29 Mart 2016 tarihli analizimizde şunları yazmıştık:

ABD Dışişleri bakanı Tillerson’un ziyareti öncesi kozlar paylaşılıyor, kartlar masaya açılıyor.

Malumunuz eski ABD Başkan yardımcısı Joe Biden’in geldiği gün uçağı yere inmeden saatler önce Fırat Kalkanı harekatı başlamış, operasyonun Biden’ın Ankara ziyaretinden saatler önce başlaması dünya basını tarafından Türkiye’nin ABD’ye bir mesajı olarak değerlendirilmişti…

Çok geçmedi Türkiye’ye cevap geldi. Ama cevap ABD’den direkt olarak gelmedi.

Yani daha birkaç gün geçmeden darbenin anası da ortaya çıktı. Adil Öksüz’ün MİT ajanı olduğunu ima etti. Peki neye dayanarak?

‘Adil Öksüz’ün GPS cihazını hangi devlet kurumu ithal etti?’

Darbe girişiminin önde gelen şüphelilerinden Adil Öksüz isminin kendilerini tarafından gündeme getirildiğini söyleyen Kılıçdaroğlu, “Adil Öksüz’ün elindeki GPS cihazı hangi kurum, hangi devlet kurumu tarafından Türkiye’ye ithal edilmiştir?” diye sordu.

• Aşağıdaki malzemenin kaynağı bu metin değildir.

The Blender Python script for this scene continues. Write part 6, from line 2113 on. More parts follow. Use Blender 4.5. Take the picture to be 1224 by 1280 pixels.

http://www.cnnturk.com/turkiye/son-dakika-kilicdaroglu-15-temmuz-kontrollu-darbe-girisimidir

Yani Kılıçdaroğlu’nun mantığı ile darbecilerin kullandığı tankların, F-16’ların devletin hangi kurumunun ihalesi ile alındığını bularak darbenin kaynağını bulabileceğiz. Akla zarar demenin anlamı yok, sadece bir Kılıçdaroğlu klasiği demek daha doğru. Ama daha da ilginci bu açıklamaları yaparken Kılıçdaroğlu’nun yanında bulunması için seçtiği şahsiyet:

Sezgin Tanrıkulu ya da kod adıyla namı diğer TR705. Hani şu gölge CIA Stratfor’un bilgi elemanı olan CHP milletvekili şahsiyet.

Yani bu kontrollü darbe ve GPS cihazı konularını ortaya atarak Türkiye’nin ABD’ye Adil Öksüz üzerinden attığı gole kimin kontra atak ile cevap vermeye çalıştığı açık değil mi?